Scholars with Thumbscrews: Antitrust’s Predatory Academics

America’s antitrust laws are administered by a flourishing establishment of academics, regulators, lawyers, judges, and think-tank analysts whose mission in life is to torment businessmen. Want to see how they operate? Let’s start with an academic journal article by two antitrust scholars named John Connor and Robert Lande, and see where it leads.

Their article, “Cartels as Rational Business Strategy: Crime Pays,” was published in 2012 in the Cardozo Law Review. It’s a creepily fascinating glimpse into the minds of academics who spend their days dreaming up new ways to inflict pain and anguish on others.

Under the Sherman Act of 1890, it’s illegal for businessmen to set prices for their own goods and services, if they do so in concert with other businesses. There’s a variety of scary-sounding names for it — price-fixing, collusion, conspiracy, restraint of trade, cartel behavior — all designed to make economic cooperation among companies sound like a bad thing.

Connor and Lande’s thesis is that businessmen aren’t being whipped hard enough for such “cartel behavior.” They assert that criminal fines would need to be five times higher in order for businesses to regard the punishment as worse than the “crime.” But because such a quintupling would encounter strong political opposition, the authors offer a doubling of fines as the more feasible way to rack up the pain level. Among their other recommendations:

  • Impose lifetime employment bans on any individual convicted of price-fixing in a particular industry
  • “. . . Require convicted corporations to agree not to pay the fines incurred by their employees, directly or indirectly, or to compensate them for time spent in prison or under house arrest, directly or indirectly. It is unclear how often this occurs, but it should never happen.”
  • Expand the DOJ’s “Wall of Shame” (listing convicted corporations) to include “individuals for several years after their conviction,” in the form of a “web page containing the names and photos of people given sentences of at least 6 months in prison.”
  • Expand the imposition of “corporate monitors” empowered to scrutinize, second-guess, and report questionable decision making in real time
  • Implement a “whistleblower-reward, or bounty system, for individuals who turn in cartels, and perhaps even for corporations.”

If you’re inclined to dismiss this as ivory-tower prattling among impractical academics, think again. Professors like these are regarded by regulators and judges — that is, by the people who wield physical power over businessmen — as a fertile source of new ideas. Indeed, according to the Reuters news agency, the Connor-Lande article is being taken seriously by the United States Sentencing Commission.
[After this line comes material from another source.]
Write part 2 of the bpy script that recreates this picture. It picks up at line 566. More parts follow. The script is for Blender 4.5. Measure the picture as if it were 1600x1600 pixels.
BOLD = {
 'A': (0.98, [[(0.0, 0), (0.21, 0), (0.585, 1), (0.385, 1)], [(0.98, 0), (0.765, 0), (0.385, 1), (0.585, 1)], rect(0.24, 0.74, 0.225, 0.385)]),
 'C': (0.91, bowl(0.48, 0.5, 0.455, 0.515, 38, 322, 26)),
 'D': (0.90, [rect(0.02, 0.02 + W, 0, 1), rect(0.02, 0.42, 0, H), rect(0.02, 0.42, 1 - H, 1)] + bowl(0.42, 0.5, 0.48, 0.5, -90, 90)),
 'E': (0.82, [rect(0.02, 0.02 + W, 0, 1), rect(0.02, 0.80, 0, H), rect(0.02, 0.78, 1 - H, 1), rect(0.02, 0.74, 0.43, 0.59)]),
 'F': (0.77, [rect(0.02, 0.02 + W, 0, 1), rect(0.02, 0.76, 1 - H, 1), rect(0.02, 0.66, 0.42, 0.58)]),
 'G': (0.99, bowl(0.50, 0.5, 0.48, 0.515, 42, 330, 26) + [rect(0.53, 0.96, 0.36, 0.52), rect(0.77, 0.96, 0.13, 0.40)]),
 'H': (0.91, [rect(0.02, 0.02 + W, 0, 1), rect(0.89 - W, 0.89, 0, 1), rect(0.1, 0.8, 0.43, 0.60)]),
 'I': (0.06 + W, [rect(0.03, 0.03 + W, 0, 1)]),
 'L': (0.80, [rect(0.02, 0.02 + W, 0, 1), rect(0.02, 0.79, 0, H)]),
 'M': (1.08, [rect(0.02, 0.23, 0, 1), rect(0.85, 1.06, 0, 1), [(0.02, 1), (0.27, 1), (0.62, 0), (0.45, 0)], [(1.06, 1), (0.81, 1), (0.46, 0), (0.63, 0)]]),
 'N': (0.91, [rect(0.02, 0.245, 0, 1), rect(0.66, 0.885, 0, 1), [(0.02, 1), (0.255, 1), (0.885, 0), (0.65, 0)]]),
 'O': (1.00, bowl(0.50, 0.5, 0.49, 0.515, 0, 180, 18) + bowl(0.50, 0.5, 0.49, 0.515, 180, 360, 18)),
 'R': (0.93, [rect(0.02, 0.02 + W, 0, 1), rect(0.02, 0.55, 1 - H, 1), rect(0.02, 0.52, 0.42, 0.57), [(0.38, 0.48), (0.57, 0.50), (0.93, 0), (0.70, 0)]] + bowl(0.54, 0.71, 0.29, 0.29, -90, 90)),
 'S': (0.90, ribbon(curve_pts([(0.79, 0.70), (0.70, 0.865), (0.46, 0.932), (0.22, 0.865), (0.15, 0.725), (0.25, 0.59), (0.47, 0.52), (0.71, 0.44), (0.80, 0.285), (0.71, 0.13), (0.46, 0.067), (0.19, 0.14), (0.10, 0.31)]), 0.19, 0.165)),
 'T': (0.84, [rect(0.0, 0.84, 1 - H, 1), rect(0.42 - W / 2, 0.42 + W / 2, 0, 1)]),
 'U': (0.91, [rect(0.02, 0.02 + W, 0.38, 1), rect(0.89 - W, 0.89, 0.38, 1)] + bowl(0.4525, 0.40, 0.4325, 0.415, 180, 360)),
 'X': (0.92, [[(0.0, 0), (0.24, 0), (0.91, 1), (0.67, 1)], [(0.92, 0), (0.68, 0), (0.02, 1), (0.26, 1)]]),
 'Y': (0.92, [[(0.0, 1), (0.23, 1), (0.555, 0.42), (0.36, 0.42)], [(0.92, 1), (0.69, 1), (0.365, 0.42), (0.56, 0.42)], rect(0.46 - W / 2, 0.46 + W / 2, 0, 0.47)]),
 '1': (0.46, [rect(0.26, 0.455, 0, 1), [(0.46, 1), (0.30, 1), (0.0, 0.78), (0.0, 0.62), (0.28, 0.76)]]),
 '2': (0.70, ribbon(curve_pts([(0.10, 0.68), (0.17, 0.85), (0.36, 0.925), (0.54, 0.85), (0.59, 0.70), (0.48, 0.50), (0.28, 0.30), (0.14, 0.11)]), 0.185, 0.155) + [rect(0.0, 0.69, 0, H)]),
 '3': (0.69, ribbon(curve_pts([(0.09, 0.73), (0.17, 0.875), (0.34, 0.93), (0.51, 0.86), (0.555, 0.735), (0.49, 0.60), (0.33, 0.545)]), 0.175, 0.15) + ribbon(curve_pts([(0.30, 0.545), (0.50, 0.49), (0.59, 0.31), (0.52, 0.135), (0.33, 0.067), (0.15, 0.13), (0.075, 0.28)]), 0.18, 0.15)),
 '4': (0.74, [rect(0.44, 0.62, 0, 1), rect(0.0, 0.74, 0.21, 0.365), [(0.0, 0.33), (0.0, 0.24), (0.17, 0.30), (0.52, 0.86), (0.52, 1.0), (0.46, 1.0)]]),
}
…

The USSC, whose members are mostly judges, exists for the purpose of assisting Congress and the executive branch in developing effective crime-fighting policies. On June 2, the USSC gave public notice of its intent to prioritize study of the fine provisions of the Sentencing Guidelines Manual for “Bid-Rigging, Price-Fixing or Market-Allocation Agreements Among Competitors.” This was apparently in response to a letter written to the USSC last year by the head of the American Antitrust Institute, a non-profit that urges stronger antitrust enforcement. The letter urged increases in criminal fines based on the Connor-Lande research.

We need to stop and translate this into real-life terms. Are you ready for a world in which Steve Jobs is sent to jail and banned from his industry for life, with his picture pasted on a government “Wall of Shame”? As I noted in a recent post, a certain segment of America actually thinks that if Jobs hadn’t died young, he should have been imprisoned for price-fixing and other antitrust offenses committed in the process of making Apple a source of world-shaking innovations. But that would have been a monumental injustice.

A century of antitrust enforcement has nurtured a squalid subculture of very smart people who are dedicated to inflicting pain and suffering on businessmen — by nullifying their contracts, revising their business methods, revamping their corporate cultures, monitoring their decision making, fining their companies, putting them in jail, breaking their spirits. But these businessmen are not criminals. They are the very individuals who produce all the goods and services on which our health and happiness depend.

It’s time to rethink the legitimacy of antitrust from the ground up.